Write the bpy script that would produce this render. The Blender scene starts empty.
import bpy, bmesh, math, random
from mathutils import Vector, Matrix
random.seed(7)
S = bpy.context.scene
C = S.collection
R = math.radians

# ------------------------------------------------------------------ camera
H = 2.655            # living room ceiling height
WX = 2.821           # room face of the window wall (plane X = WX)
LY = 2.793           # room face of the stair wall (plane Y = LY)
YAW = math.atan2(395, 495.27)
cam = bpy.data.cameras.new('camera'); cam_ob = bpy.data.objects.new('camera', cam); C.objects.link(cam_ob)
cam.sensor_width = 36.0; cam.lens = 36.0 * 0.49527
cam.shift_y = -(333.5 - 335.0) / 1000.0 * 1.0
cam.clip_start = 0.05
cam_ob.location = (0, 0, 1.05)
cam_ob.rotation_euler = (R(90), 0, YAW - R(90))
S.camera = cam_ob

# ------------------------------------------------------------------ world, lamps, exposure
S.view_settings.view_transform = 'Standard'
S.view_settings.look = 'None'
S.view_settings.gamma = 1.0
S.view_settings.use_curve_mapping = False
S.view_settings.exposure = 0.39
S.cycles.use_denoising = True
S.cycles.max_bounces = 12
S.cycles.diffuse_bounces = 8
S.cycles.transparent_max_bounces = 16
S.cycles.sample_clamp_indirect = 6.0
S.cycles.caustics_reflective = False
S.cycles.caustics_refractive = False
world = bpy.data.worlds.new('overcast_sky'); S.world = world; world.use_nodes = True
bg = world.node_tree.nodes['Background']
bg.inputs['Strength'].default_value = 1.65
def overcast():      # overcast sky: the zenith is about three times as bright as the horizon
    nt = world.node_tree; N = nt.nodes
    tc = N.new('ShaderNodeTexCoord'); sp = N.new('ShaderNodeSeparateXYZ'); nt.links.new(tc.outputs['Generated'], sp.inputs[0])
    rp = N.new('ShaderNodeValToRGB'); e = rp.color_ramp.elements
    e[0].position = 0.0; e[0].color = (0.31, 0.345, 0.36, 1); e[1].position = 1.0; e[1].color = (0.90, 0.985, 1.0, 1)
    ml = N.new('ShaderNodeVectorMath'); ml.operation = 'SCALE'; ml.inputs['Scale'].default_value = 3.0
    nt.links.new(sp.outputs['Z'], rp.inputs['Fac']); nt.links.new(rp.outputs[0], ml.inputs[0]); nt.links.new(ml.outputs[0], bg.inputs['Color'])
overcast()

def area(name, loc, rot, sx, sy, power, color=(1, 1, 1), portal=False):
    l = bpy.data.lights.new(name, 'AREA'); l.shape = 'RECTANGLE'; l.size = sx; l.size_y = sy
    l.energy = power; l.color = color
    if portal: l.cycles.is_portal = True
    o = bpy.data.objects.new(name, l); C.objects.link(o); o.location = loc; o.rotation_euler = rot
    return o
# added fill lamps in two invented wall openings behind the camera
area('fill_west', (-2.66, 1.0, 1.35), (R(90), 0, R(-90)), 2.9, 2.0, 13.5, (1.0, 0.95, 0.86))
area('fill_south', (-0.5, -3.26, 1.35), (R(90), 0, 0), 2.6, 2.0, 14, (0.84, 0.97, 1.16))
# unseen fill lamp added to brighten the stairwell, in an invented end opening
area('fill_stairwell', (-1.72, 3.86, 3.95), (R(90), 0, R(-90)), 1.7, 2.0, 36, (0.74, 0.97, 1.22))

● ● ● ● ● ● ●

In this exercise, copy only the lines from the opening line of the material through the line where "S.camera = cam_ob" appears.

Write the bpy script that would produce this render. The Blender scene starts empty.
import bpy, bmesh, math, random
from mathutils import Vector, Matrix
random.seed(7)
S = bpy.context.scene
C = S.collection
R = math.radians

# ------------------------------------------------------------------ camera
H = 2.655            # living room ceiling height
WX = 2.821           # room face of the window wall (plane X = WX)
LY = 2.793           # room face of the stair wall (plane Y = LY)
YAW = math.atan2(395, 495.27)
cam = bpy.data.cameras.new('camera'); cam_ob = bpy.data.objects.new('camera', cam); C.objects.link(cam_ob)
cam.sensor_width = 36.0; cam.lens = 36.0 * 0.49527
cam.shift_y = -(333.5 - 335.0) / 1000.0 * 1.0
cam.clip_start = 0.05
cam_ob.location = (0, 0, 1.05)
cam_ob.rotation_euler = (R(90), 0, YAW - R(90))
S.camera = cam_ob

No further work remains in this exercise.